Ressam’s capture, after a brief foot chase, prompted fears of a terrorist attack and the cancellation of Seattle’s New Year’s Eve fireworks. U.S. District Judge John C. Coughenour had twice ordered him to serve 22-year terms, but both times the sentences were rejected on appeal.

This time, Ressam’s attorneys conceded that he should face at least three decades to satisfy the appeals courts, but no more than 34 years.

The Justice Department, which previously sought sentences of 35 years and of life in prison, recommended a life sentence again because of the mass murder Ressam intended to inflict. In those pre-Sept. 11 days, it was “a virtually unimaginable horror,” Assistant U.S. Attorney Helen Brunner told the court.

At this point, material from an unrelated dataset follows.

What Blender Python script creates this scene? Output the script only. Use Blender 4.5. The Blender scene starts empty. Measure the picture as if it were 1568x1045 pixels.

“If Mr. Ressam had succeeded,” she said, “it is likely hundreds if not thousands of innocent lives would have been lost.”

Brunner also argued that Ressam continues to pose a threat, as evidenced by his recantation of prior cooperation, which forced the government to dismiss charges against two coconspirators. Ressam’s lawyer, Thomas Hillier, disagreed, pointing to a letter Ressam sent the judge this week in which he wrote: “I am against killing innocent people of any gender, color or religion. I apologize for my actions.”

Ressam, who made a similar statement to the court in 2003, did not speak at the hearing Wednesday. Prosecutors and defense attorneys said they would review the ruling, and neither indicated whether they would appeal. U.S. Attorney Jenny Durkan said that regardless of whether she agreed with the judge, the case represented a victory for the rule of law.

“We afforded a man who sought to do us the greatest harm the full due process of the law,” she said.

Coughenour read his lengthy sentencing order from the bench, noting that of the 4,000 to 5,000 sentences he had handed down in his 31-year career, Ressam’s case was the only one he could remember in which the 9th U.S. Circuit Court of Appeals deemed him too lenient. Nevertheless he thanked the appeals judges for their guidance, saying that some cases are so long and difficult that a trial judge can lose perspective.